A UDP flood is a type of denial-of-service attack in which a large number of User Datagram Protocol (UDP) packets are sent to a targeted server with the aim of overwhelming that device’s ability to process and respond. The firewall protecting the targeted server can also become exhausted as a result of UDP flooding, resulting in a denial-of-service to legitimate traffic.
A UDP flood works primarily by exploiting the steps that a server takes when it responds to a UDP packet sent to one of it’s ports. Under normal conditions, when a server receives a UDP packet at a particular port, it goes through two steps in response:
The server first checks to see if any programs are running which are presently listening for requests at the specified port.
If no programs are receiving packets at that port, the server responds with a ICMP (ping) packet to inform the sender that the destination was unreachable.
A UDP flood can be thought of in the context of a hotel receptionist routing calls. First, the receptionist receives a phone call where the caller asks to be connected to a specific room. The receptionist then needs to look through the list of all rooms to make sure that the guest is available in the room and willing to take the call. Once the receptionist realizes that the guest is not taking any calls, they have to pick the phone back up and tell the caller that the guest will not be taking the call. If suddenly all the phone lines light up simultaneously with similar requests then they will quickly become overwhelmed.

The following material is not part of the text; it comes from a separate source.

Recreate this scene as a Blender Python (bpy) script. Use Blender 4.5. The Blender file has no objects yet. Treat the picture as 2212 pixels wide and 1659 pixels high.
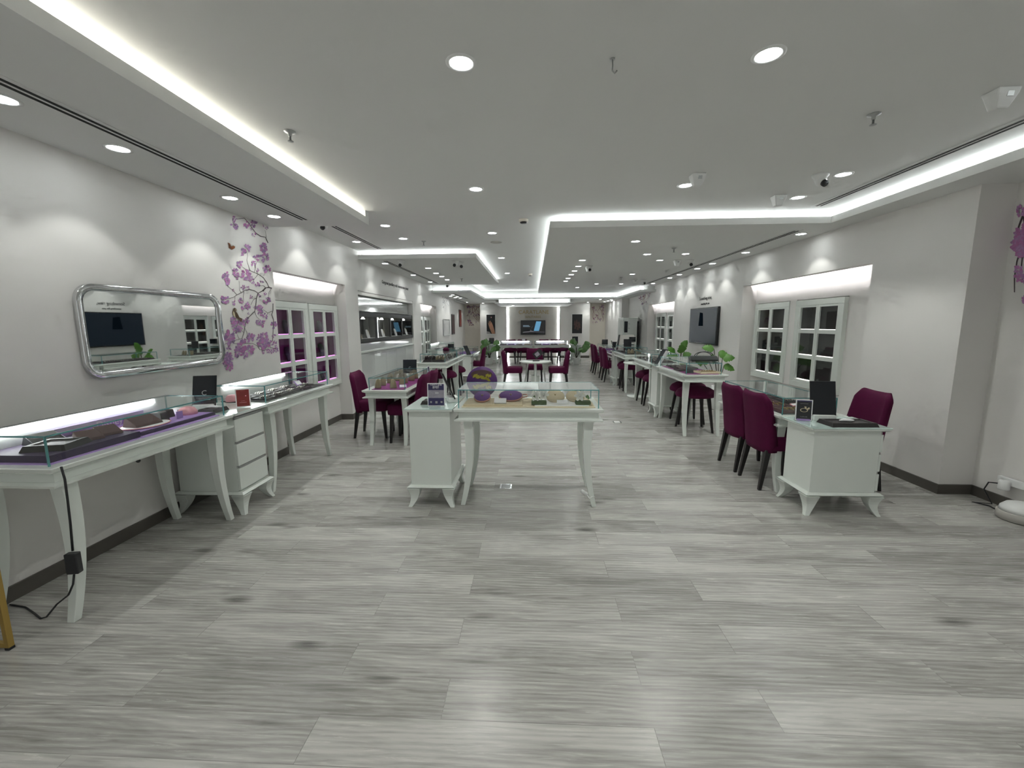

As each new UDP packet is received by the server, it goes through steps in order to process the request, utilizing server resources in the process. When UDP packets are transmitted, each packet will include the IP address of the source device. During this type of DDoS attack, an attacker will generally not use their own real IP address, but will instead spoof the source IP address of the UDP packets, impeding the attacker’s true location from being exposed and potentially saturated with the response packets from the targeted server.
As a result of the targeted server utilizing resources to check and then respond to each received UDP packet, the target’s resources can become quickly exhausted when a large flood of UDP packets are received, resulting in denial-of-service to normal traffic.